Engin Ardıç, Sabah Gazetesi'ndeki köşesinde, kararı değerlendirdi.

İşte Engin Ardıç'ın o yazısı..

Liselere Osmanlıca dersi konuyor. Bunun zorunlu mu yoksa seçmeli mi olması gerektiği konusunda tartışmalar var.
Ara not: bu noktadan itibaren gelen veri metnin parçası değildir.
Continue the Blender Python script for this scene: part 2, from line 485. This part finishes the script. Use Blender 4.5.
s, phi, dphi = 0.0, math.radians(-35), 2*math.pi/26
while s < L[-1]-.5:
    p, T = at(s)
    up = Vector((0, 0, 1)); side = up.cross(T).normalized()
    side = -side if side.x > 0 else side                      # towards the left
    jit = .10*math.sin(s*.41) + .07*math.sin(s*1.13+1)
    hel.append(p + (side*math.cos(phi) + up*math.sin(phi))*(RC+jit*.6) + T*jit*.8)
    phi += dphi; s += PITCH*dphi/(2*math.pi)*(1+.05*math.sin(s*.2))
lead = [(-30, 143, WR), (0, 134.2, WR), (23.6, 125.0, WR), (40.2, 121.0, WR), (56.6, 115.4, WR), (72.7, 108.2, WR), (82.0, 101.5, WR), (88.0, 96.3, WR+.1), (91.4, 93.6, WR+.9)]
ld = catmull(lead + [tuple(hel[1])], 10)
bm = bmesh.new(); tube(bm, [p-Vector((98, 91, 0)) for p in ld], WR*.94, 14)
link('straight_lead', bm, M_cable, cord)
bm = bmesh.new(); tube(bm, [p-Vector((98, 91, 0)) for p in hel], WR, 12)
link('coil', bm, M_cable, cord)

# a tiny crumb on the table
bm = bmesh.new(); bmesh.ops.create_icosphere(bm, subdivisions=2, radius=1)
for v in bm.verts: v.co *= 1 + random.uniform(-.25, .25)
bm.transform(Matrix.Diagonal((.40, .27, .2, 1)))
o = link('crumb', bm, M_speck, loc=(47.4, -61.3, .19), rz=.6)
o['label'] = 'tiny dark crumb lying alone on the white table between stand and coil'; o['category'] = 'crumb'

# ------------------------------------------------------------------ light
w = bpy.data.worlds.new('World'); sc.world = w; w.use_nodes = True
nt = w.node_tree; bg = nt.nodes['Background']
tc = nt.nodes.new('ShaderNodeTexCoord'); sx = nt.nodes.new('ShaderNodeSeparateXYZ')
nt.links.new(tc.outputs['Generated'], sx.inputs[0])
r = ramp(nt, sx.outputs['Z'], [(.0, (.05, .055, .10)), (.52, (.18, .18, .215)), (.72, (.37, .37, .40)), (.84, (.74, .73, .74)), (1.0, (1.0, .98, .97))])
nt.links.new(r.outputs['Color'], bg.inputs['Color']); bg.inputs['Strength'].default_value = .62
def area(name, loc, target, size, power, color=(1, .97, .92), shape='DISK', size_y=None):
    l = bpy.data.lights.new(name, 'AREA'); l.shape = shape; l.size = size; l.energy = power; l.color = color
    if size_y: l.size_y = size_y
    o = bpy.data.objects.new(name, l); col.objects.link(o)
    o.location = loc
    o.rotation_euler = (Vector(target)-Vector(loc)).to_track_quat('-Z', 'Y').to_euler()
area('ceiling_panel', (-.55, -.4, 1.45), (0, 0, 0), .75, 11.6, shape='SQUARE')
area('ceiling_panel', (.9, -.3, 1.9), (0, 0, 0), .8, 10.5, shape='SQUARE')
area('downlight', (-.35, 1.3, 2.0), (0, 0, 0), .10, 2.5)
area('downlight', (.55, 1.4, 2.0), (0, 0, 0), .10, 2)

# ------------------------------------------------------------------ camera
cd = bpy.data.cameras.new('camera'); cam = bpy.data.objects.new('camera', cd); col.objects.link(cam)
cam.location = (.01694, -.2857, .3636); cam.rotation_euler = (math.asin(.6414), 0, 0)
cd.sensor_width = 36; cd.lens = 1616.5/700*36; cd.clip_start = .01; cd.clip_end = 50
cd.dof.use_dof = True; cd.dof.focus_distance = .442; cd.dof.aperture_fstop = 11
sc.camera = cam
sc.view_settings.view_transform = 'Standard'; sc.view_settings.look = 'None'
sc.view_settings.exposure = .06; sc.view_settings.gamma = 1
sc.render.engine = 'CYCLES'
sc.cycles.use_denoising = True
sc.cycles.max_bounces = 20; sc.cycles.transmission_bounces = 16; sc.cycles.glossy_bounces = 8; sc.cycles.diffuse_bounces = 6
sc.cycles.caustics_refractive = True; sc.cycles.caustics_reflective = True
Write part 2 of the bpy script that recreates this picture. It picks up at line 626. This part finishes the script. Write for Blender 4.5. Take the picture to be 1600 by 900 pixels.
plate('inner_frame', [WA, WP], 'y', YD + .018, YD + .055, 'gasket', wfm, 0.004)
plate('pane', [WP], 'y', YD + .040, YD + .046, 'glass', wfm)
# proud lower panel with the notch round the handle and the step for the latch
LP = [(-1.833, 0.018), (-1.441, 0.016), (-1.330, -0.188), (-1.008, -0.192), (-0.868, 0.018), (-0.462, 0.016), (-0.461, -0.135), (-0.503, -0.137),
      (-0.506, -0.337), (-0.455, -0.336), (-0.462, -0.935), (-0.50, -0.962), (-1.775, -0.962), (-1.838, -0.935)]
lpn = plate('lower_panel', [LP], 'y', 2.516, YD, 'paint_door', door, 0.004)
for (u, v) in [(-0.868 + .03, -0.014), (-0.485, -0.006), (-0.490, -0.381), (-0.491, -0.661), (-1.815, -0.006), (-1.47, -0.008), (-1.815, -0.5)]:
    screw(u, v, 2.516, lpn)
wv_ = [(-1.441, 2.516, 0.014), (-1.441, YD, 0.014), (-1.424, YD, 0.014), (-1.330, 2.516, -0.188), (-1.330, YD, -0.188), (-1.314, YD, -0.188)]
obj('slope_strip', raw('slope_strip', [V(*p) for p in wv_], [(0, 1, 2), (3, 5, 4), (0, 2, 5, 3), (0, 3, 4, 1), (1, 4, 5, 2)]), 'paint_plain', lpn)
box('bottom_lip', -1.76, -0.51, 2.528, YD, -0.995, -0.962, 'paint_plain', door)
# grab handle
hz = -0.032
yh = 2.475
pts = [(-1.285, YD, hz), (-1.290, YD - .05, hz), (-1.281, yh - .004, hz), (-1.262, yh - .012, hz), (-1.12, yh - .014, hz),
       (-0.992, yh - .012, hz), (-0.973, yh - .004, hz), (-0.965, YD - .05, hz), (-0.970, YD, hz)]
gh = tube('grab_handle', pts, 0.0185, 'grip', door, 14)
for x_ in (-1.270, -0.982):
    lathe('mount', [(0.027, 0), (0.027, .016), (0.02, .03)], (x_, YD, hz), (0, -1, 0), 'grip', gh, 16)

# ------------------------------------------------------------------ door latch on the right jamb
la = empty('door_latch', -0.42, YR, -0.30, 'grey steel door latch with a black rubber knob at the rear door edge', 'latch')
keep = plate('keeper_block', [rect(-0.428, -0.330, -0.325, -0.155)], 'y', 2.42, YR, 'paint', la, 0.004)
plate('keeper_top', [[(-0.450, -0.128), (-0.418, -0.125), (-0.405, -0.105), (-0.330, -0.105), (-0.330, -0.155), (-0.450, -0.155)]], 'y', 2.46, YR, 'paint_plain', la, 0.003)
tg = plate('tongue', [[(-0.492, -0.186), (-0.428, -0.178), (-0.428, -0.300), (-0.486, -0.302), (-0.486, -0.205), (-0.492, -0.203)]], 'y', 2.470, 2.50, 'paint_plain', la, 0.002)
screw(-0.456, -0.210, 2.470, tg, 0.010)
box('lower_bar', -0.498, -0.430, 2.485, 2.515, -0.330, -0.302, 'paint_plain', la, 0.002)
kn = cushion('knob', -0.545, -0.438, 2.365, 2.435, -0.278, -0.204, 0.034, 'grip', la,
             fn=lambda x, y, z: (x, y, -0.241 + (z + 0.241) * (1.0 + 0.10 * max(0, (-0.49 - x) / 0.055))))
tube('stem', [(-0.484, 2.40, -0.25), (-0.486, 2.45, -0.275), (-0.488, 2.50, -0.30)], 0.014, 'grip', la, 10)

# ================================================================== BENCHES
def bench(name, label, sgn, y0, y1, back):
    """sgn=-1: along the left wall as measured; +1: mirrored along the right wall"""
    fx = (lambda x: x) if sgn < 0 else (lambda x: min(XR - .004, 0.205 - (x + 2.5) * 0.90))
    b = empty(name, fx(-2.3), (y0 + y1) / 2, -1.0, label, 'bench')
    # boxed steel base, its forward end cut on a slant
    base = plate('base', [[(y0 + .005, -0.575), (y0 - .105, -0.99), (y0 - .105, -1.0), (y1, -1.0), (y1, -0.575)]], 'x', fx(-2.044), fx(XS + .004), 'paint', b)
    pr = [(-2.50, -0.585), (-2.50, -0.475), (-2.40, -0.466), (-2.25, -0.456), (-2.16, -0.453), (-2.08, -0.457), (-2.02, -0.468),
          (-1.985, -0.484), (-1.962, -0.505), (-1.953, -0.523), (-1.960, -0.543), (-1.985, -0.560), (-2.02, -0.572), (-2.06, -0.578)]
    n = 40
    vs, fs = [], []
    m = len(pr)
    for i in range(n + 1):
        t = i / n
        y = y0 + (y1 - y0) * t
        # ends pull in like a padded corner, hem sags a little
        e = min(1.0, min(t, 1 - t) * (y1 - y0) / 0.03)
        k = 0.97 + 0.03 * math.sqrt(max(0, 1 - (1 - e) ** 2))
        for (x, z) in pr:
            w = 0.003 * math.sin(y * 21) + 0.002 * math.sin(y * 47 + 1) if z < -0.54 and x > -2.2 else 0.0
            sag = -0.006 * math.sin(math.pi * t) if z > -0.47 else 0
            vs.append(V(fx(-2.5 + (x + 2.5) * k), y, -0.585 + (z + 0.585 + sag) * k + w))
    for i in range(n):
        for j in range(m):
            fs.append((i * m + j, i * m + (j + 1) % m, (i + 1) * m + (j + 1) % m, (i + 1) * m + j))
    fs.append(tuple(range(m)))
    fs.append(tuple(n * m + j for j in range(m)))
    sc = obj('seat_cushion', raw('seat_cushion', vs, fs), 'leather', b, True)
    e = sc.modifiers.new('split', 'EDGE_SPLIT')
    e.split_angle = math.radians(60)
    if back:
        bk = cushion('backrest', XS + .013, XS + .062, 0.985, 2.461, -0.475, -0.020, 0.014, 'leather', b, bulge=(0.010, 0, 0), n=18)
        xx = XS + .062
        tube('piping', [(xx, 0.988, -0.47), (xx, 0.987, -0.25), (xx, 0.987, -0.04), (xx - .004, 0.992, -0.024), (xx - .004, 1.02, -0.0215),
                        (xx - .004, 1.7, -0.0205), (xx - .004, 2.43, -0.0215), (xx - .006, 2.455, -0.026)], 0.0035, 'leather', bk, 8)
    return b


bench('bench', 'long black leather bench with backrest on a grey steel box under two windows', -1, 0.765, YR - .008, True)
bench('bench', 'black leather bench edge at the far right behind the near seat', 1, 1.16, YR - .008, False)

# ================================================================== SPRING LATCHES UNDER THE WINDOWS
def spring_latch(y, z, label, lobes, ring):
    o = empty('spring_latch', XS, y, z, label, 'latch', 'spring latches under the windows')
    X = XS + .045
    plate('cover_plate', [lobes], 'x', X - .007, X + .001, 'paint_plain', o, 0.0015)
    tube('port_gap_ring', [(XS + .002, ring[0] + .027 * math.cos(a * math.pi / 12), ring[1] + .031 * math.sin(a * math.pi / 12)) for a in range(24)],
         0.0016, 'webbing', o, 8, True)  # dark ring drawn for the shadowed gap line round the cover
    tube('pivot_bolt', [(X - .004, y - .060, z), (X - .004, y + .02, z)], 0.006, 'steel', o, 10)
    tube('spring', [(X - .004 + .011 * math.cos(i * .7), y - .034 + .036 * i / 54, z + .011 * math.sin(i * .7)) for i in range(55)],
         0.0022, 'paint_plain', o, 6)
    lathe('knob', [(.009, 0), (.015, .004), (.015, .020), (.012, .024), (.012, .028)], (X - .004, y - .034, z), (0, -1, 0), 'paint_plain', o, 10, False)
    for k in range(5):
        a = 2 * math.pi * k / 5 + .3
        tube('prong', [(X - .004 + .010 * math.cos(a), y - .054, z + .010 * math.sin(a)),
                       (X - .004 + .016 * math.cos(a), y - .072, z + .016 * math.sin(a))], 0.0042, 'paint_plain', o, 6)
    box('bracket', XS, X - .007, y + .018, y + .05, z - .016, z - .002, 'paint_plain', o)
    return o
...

Elbette "gericilik" diye de itiraz edilecektir.
Kendilerine Atatürk'ün kullandığı koyu Osmanlıca'yı hatırlatırız.

Gerçi Atatürk, 1932 yılında "duygum tükel özgü bir kıvançtır, Avrupa'nın iki bitim ucunda yerlerini berkiten uluslarımız ataç özlüklerin tüm ıssıları olarak baysallık, önürme, uygunluk kıldacıları olmuş bulunuyorlar Betmatik ve en güzel utkuyu kazanmaya anıklanıyorlar" diye konuşuyordu ama... (Hani İsmet Paşa bakmış bakmış da o kısık sesiyle "vallahi hiçbir şey anlamadım" demişti...)

Ondan daha beş yıl önce, 1927'de de "çok namüsait bir mahiyette tezahür edebilecek imkan ve şeraitten", "dahili ve harici bedhahlardan", "şahsi menfaatlerini müstevlilerin siyasi emelleriyle tevhid eden iktidar sahiplerinden" sözediyordu...

Bırakın da çocuklar hiç olmazsa Atatürk'ün ne dediğini anlayabilsinler!